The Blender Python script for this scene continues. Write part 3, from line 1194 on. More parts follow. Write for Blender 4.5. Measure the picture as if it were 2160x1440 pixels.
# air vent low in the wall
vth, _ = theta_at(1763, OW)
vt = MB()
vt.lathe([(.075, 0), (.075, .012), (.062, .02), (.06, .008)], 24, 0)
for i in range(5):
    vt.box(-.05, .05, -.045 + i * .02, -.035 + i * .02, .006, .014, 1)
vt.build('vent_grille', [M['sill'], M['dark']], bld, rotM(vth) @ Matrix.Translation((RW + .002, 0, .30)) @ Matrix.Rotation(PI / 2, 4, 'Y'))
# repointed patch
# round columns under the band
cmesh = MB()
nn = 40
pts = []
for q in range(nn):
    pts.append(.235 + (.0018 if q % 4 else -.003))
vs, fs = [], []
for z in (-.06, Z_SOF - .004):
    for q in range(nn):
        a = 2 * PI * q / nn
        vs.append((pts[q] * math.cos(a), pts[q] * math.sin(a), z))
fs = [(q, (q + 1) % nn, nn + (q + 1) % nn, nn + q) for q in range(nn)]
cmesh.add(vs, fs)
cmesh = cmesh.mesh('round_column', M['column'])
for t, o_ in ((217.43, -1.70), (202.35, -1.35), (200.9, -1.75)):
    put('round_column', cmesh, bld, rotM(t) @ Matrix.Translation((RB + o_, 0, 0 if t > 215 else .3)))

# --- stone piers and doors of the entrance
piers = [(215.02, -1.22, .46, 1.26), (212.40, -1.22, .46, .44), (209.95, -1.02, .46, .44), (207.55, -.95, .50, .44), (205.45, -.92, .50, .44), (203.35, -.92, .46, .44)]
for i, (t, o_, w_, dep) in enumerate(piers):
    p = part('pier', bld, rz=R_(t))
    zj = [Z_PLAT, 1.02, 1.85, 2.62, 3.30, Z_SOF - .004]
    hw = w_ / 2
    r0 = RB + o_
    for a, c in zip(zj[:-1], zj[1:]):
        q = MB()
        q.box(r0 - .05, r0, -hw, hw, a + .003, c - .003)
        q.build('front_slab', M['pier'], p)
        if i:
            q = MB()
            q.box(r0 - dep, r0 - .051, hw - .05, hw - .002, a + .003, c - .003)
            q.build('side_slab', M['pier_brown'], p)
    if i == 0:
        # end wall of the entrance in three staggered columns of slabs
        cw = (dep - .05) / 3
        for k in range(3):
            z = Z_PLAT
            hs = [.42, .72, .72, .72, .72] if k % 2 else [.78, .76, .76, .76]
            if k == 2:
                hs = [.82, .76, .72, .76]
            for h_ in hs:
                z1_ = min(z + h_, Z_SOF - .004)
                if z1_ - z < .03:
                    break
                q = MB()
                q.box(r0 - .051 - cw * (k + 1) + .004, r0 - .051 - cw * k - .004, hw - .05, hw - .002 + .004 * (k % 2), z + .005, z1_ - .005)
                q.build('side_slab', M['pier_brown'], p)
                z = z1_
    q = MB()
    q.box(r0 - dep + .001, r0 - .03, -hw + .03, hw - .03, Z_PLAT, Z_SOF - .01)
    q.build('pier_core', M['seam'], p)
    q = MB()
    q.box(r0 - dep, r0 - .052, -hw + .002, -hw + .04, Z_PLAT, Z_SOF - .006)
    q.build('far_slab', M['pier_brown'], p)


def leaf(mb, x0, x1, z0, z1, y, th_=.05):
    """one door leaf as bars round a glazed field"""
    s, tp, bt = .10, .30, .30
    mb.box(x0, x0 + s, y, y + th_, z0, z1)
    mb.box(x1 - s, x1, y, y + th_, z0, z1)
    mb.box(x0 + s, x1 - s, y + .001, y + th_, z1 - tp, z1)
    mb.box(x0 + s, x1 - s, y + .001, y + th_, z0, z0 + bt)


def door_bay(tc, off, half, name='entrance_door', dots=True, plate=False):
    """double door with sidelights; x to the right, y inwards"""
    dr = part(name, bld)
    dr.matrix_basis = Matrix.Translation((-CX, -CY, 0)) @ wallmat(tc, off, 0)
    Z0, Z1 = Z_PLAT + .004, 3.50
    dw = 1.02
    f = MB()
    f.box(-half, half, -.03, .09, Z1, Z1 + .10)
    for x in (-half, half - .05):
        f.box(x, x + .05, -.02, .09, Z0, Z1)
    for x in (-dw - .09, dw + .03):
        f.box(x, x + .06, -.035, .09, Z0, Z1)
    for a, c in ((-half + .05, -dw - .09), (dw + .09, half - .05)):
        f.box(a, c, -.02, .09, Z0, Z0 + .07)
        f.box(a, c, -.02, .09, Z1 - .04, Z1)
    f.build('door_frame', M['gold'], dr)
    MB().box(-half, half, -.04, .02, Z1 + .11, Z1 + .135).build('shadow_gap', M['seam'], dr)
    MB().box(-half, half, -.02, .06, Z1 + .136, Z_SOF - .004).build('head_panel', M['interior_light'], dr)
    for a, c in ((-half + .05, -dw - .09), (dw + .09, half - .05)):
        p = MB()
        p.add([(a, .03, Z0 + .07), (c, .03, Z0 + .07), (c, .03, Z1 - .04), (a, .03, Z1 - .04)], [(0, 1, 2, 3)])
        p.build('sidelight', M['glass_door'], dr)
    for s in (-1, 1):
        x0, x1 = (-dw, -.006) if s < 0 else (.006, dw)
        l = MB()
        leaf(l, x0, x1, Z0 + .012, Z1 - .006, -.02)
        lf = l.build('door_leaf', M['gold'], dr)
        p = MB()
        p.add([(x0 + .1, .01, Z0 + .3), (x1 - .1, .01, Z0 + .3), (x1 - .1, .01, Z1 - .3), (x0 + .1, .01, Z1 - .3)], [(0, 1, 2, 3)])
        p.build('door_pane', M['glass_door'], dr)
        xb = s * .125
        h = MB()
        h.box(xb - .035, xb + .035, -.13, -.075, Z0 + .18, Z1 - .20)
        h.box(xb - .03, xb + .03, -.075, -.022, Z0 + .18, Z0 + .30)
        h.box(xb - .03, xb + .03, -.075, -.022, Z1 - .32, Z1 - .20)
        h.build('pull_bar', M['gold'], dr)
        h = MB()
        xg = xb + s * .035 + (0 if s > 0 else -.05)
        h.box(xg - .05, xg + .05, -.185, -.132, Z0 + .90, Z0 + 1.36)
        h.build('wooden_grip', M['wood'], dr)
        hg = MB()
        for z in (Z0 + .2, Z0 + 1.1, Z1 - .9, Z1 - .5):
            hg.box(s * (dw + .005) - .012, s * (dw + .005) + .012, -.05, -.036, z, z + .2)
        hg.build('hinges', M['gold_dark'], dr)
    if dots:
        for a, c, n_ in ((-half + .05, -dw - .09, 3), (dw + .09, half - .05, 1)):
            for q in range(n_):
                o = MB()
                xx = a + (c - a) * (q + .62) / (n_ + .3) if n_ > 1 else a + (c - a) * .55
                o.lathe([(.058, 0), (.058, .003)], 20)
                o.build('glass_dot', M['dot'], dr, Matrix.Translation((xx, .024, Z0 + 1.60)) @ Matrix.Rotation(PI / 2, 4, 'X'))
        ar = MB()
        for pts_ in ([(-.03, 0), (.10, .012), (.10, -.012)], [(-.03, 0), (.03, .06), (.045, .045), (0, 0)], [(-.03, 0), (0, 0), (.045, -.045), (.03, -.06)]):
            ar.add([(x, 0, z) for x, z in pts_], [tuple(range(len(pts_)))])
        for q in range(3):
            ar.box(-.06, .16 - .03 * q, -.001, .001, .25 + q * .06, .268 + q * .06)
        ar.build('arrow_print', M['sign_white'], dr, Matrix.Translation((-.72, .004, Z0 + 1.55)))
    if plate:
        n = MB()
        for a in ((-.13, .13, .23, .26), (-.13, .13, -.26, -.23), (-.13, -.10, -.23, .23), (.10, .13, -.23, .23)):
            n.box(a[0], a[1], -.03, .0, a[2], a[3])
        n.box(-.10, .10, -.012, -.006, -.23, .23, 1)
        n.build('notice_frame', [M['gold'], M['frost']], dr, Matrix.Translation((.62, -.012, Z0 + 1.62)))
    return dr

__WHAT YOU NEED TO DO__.
Every line in the data above that contains "part" needs to be copied.

__RESPONSE__.
The Blender Python script for this scene continues. Write part 3, from line 1194 on. More parts follow. Write for Blender 4.5. Measure the picture as if it were 2160x1440 pixels.
    p = part('pier', bld, rz=R_(t))
    dr = part(name, bld)